The judge also denied Microsoft's request that she scale back which penalties could be used against the software giant, according to wire reports. Microsoft had argued that since the appeals court in June only upheld some parts of the original judgment against it -- notably, that it had illegally maintained a monopoly -- the possible penalties the company could face should also be scaled back.

But with Kollar-Kotelly seeing things differently, that means Microsoft could still be forced to open up the source code of its new Windows XP operating system, so that competitors can write programs that run more efficiently on top of it.

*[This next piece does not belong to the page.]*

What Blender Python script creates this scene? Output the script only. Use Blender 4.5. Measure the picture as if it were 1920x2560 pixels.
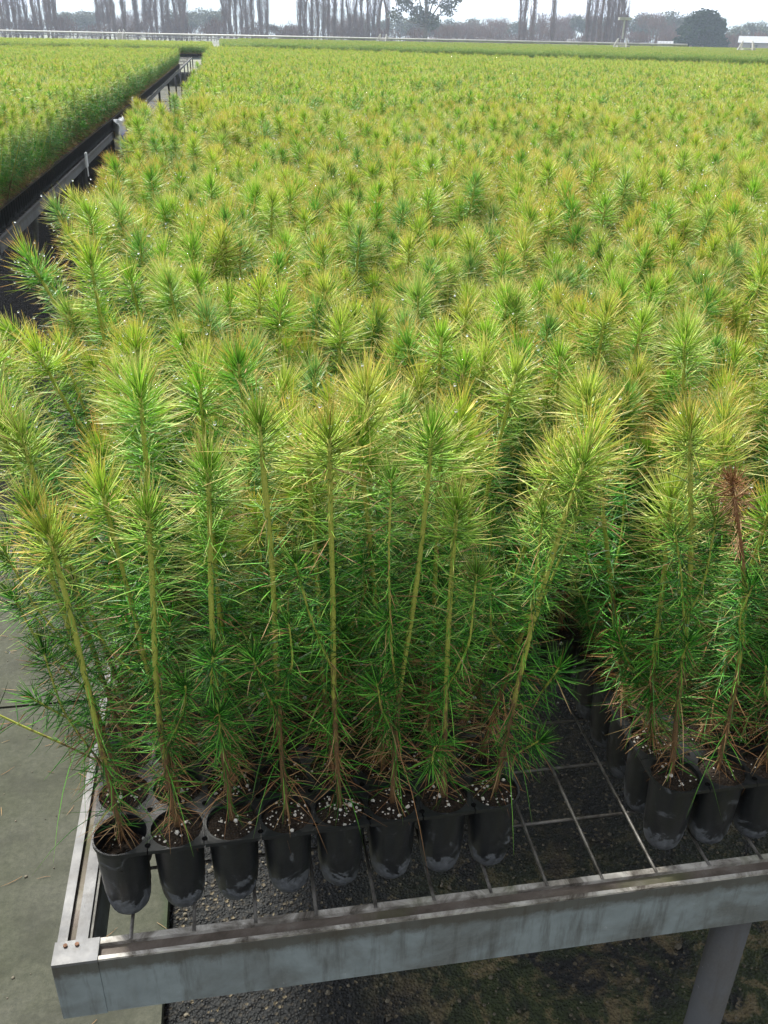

Some observers see that penalty as potentially more devastating to the company than breaking it up, something the government pledged it wouldn't do earlier this month.

Kollar-Kotelly's decision also means Microsoft could be prevented from wielding its monopoly against its partners and competitors in determining who does or doesn't receive favorable license agreements to use it.

"By rejecting the narrowing of the scope of the remedy hearings, she's sent a definite message to Microsoft: you've got to worry about Windows XP," says Gellhorn. "You've also got to worry about interim relief of exposing more of the code, and limiting the pricing pressure on your competitors to support your product."

Desler declined to comment on the judge's decision not to narrow the available remedies, though he reiterated the firm's previous argument on that point. "I would just refer you back to the joint status report where we indicated that we felt only a relatively narrow remedial order is necessary, based on the actions that were found to be anticompetitive by the court of appeals."

Erik Olbeter, an analyst at Schwab Capital Markets Washington Research Group, said today's development shows Judge Kollar-Kotelly understands time is of the essence in this case. In fact, he says, the longer it takes to craft remedies, the more severe they would have to be to truly encourage competition in the computer and software industry.

"It seems to indicate her feeling that the efficacy of any remedy is related to the timing, that it's crucial to get a remedy in place now that can address the specific issues to avoid a very onerous remedy later," Olbeter said. "If Windows XP is out there for two years, or three years, and they have to go through this entire court process, the mandate to open the operating system to competitors at that point would do very little. Hence, the only remedy that would actually have any affect at that point is a much more onerous remedy, such as a break-up."

That, likely, would be bad for investors.

While Microsoft has had partial victories throughout the case, it appears now that the four walls of the room it will be locked in for the near future are coming closer in.